The importance of effective isolation of the producing formations has led to the development of tools to evaluate the bonding of the cement to both the pipe and the formation. In order to record all of these acoustic properties of the cased hole, the Micro-Seismogram Log has been combined with the Acoustic Cement Bond Log.

Properly used, these logs can be used to evaluate cementing techniques early in the development of fields in various areas, thus reducing recompletion and remedial costs. The Micro-Seismogram and Acoustic Cement Bond Logs run before and after cement squeezing verify interpretation of the initial runs by effectively recording changes resulting from the additional cement. Since pressure changed inside the casing will cause the pipe to expand or contract, well studies are included to aid in evaluating this factor.

Introduction

The purpose of the primary cementing job of the precaution casing is to effectively isolate production zones and to eliminate the production of undesirable fluids. Variations in formations, drilling techniques, and mud programs necessitate a suitable cementing program.

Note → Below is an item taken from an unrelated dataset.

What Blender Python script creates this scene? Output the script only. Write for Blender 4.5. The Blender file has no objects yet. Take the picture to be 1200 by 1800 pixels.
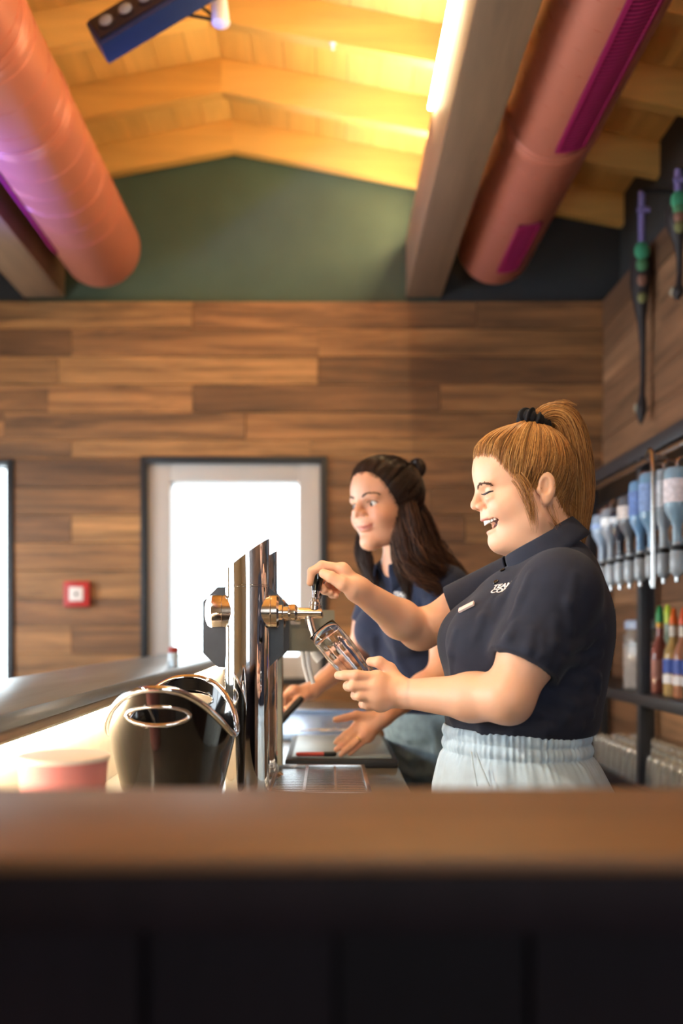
import bpy, bmesh, math, random
import numpy as np
from mathutils import Vector, Matrix
random.seed(7); np.random.seed(7)
SC = bpy.context.scene
COL = SC.collection
PI = math.pi
# ---------------------------------------------------------------- camera
FPX = 1750.0; VX, VY = 576.0, 1103.0; CH = 1.28
cam_d = bpy.data.cameras.new('camera'); cam = bpy.data.objects.new('camera', cam_d); COL.objects.link(cam)
cam.location = (0, 0, CH); cam.rotation_euler = (PI/2, 0, 0)
cam_d.sensor_width = 36.0; cam_d.sensor_fit = 'AUTO'; cam_d.lens = 36.0*FPX/1800.0
cam_d.shift_x = (600-VX)/1800.0; cam_d.shift_y = (VY-900)/1800.0
cam_d.clip_start = 0.05; cam_d.clip_end = 200
cam_d.dof.use_dof = True; cam_d.dof.focus_distance = 1.90; cam_d.dof.aperture_fstop = 1.9
SC.camera = cam
def P(px, py, Y):                      # a point of the place: picture column and row at a distance of Y metres
    return Vector(((px-VX)*Y/FPX, Y, CH-(py-VY)*Y/FPX))
# ---------------------------------------------------------------- view
SC.view_settings.view_transform = 'Standard'
SC.view_settings.look = 'None'
SC.view_settings.gamma = 1.0
SC.view_settings.use_curve_mapping = False
SC.view_settings.exposure = 0.8
# ---------------------------------------------------------------- sky
W = bpy.data.worlds.new('world'); SC.world = W; W.use_nodes = True
W.node_tree.nodes['Background'].inputs['Color'].default_value = (0.80, 0.93, 1.0, 1)
W.node_tree.nodes['Background'].inputs['Strength'].default_value = 3.2
# ---------------------------------------------------------------- added daylight fill and ceiling lamps
def area(name, loc, target, sx, sy, power, color, spread=PI):
    d = bpy.data.lights.new(name, 'AREA'); d.shape = 'RECTANGLE'; d.size = sx; d.size_y = sy
    d.energy = power; d.color = color; d.spread = spread
    o = bpy.data.objects.new(name, d); COL.objects.link(o); o.location = loc
    o.rotation_euler = (Vector(target)-Vector(loc)).to_track_quat('-Z', 'Y').to_euler()
    return o
BYW = -2.72
# added daylight fill at made-up, unseen windows in the left and rear walls
area('fill_light_left', (-2.56, 1.75, 1.50), (0, 1.75, 1.50), 1.5, 1.6, 36, (0.86, 0.94, 1.0))
area('fill_light_left_far', (-2.56, 3.75, 1.50), (0, 3.75, 1.50), 1.5, 1.6, 36, (0.86, 0.94, 1.0))
area('fill_light_rear', (0.5, BYW, 1.75), (0.5, 0, 1.70), 1.5, 1.4, 15, (0.90, 0.95, 1.0))
def spot(name, loc, target, power, color, angle, blend=0.6, r=0.06):
    d = bpy.data.lights.new(name, 'SPOT'); d.energy = power; d.color = color; d.spot_size = math.radians(angle)
    d.spot_blend = blend; d.shadow_soft_size = r
    o = bpy.data.objects.new(name, d); COL.objects.link(o); o.location = loc
    o.rotation_euler = (Vector(target)-Vector(loc)).to_track_quat('-Z', 'Y').to_euler()
    return o
# ---------------------------------------------------------------- helpers
def tag(o, label=None, cat=None, group=None, kind=None):
    if label: o['label'] = label
    if cat: o['category'] = cat
    if group: o['group'] = group
    if kind: o['kind'] = kind
    return o
def empty(name, loc=(0, 0, 0), rz=0, **k):
    o = bpy.data.objects.new(name, None); COL.objects.link(o); o.location = loc; o.rotation_euler = (0, 0, rz)
    o.empty_display_size = 0.05
    return tag(o, **k)
def link(name, me, m=None, parent=None, **k):
    o = bpy.data.objects.new(name, me); COL.objects.link(o)
    if m is not None:
        me.materials.clear()
        for q in (m if isinstance(m, (list, tuple)) else [m]): me.materials.append(q)
    if parent is not None: o.parent = parent
    return tag(o, **k)
def bm_mesh(bm, smooth=False):
    me = bpy.data.meshes.new('m'); bm.normal_update(); bm.to_mesh(me); bm.free()
    if smooth: me.polygons.foreach_set('use_smooth', [True]*len(me.polygons))
    return me
def pydata(v, f, smooth=False):
    me = bpy.data.meshes.new('m'); me.from_pydata([tuple(map(float, q)) for q in v], [], [tuple(map(int, q)) for q in f])
    me.update()
    if smooth: me.polygons.foreach_set('use_smooth', [True]*len(me.polygons))
    return me
def np_mesh(V, F, smooth=True):        # quads or triangles as numpy arrays
    me = bpy.data.meshes.new('m'); V = np.asarray(V, np.float32); F = np.asarray(F, np.int32)
    n = F.shape[1]
    me.vertices.add(len(V)); me.vertices.foreach_set('co', V.ravel())
    me.loops.add(F.size); me.loops.foreach_set('vertex_index', F.ravel())
    me.polygons.add(len(F)); me.polygons.foreach_set('loop_start', np.arange(0, F.size, n, dtype=np.int32))
    if smooth: me.polygons.foreach_set('use_smooth', np.ones(len(F), bool))
    me.update(calc_edges=True); me.validate()
    return me
def sharp(o, deg=35):
    me = o.data
    me.polygons.foreach_set('use_smooth', [True]*len(me.polygons))
    try: me.set_sharp_from_angle(angle=math.radians(deg))
    except Exception: pass
    return o
def add_box(bm, lo, hi, bev=0, mat=None):
    lo = Vector(lo); hi = Vector(hi); c = (lo+hi)/2; s = hi-lo
    r = bmesh.ops.create_cube(bm, size=1, matrix=Matrix.Translation(c) @ Matrix.Diagonal((*s, 1)))
    vs = r['verts']
    if mat is not None: bmesh.ops.transform(bm, matrix=mat, verts=vs)
    if bev:
        es = list({e for v in vs for e in v.link_edges})
        bmesh.ops.bevel(bm, geom=es, offset=bev, segments=2, affect='EDGES', profile=0.6)
def box(name, lo, hi, m, parent=None, bev=0, **k):
    bm = bmesh.new(); add_box(bm, lo, hi, bev)
    o = link(name, bm_mesh(bm), m, parent, **k)
    return sharp(o) if bev else o
def ring_frame(d):
    d = Vector(d).normalized(); a = Vector((0, 0, 1)) if abs(d.z) < 0.9 else Vector((1, 0, 0))
    u = d.cross(a).normalized(); return u, d.cross(u).normalized()
def tube_geo(pts, rad, n=10, caps=True):
    pts = [Vector(p) for p in pts]; N = len(pts)
    if not isinstance(rad, (list, tuple)): rad = [rad]*N
    V = []; F = []; prev = None
    for i, p in enumerate(pts):
        d = (pts[min(i+1, N-1)]-pts[max(i-1, 0)]).normalized()
        if prev is None: u, w = ring_frame(d)
        else:
            u = (prev-d*prev.dot(d)).normalized(); w = d.cross(u)
        prev = u
        for k in range(n):
            t = 2*PI*k/n; V.append(p+(u*math.cos(t)+w*math.sin(t))*rad[i])
    for i in range(N-1):
        for k in range(n):
            F.append((i*n+k, i*n+(k+1) % n, (i+1)*n+(k+1) % n, (i+1)*n+k))
    if caps:
        F.append(tuple(range(n-1, -1, -1))); F.append(tuple((N-1)*n+k for k in range(n)))
    return V, F
def tube(name, pts, rad, m, parent=None, n=12, **k):
    V, F = tube_geo(pts, rad, n)
    o = link(name, pydata(V, F), m, parent, **k); return sharp(o, 50)
def lathe_geo(prof, n=32, axis=None, origin=(0, 0, 0), cap=True):
    """prof: (r, z) pairs; axis: direction of z"""
    d = Vector((0, 0, 1) if axis is None else tuple(axis)).normalized()
    if axis is None: u, w = Vector((1, 0, 0)), Vector((0, 1, 0))
    else: u, w = ring_frame(d)
    o = Vector(origin); V = []; F = []
    for r, z in prof:
        for k in range(n):
            t = 2*PI*k/n; V.append(o+d*z+(u*math.cos(t)+w*math.sin(t))*max(r, 1e-5))
    for i in range(len(prof)-1):
        for k in range(n):
            F.append((i*n+k, i*n+(k+1) % n, (i+1)*n+(k+1) % n, (i+1)*n+k))
    if cap:
        F.append(tuple(range(n-1, -1, -1))); L = len(prof)-1; F.append(tuple(L*n+k for k in range(n)))
    return V, F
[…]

Many time in the case of multiple pay field, the effective isolation of only one or two zones is evaluated by actual test upon initial completion. Information on the hydraulic isolation of other producing zones usually awaits recompletion at some future date in the life of the field. Under these circumstances it is very likely that a decision of whether or not to block squeeze must be made on every well that is to be recompleted. In formations, where some form of well stimulation is performed for commercial production, the necessity for effective isolation is obvious, since cement squeezing of fracture-stimulated formations can possibly damage well productivity by cementing the fractures. Through the proper use of acoustics the entire cemented interval can be evaluated. Thus, the well operator can be aided in adapting a suitable cementing program to meet the specific problem.

The Acoustic Cement Bond Log (ACBL) is an outgrowth of acoustic velocity logging, and it has been in field use for more than three years. The ACBL has had wide spread use in evaluating the cement bonding in individual wells; however, until recently it has not been used to its full potential. The cased hole presents a number of travel paths for the acoustic signal from transmitter to receiver.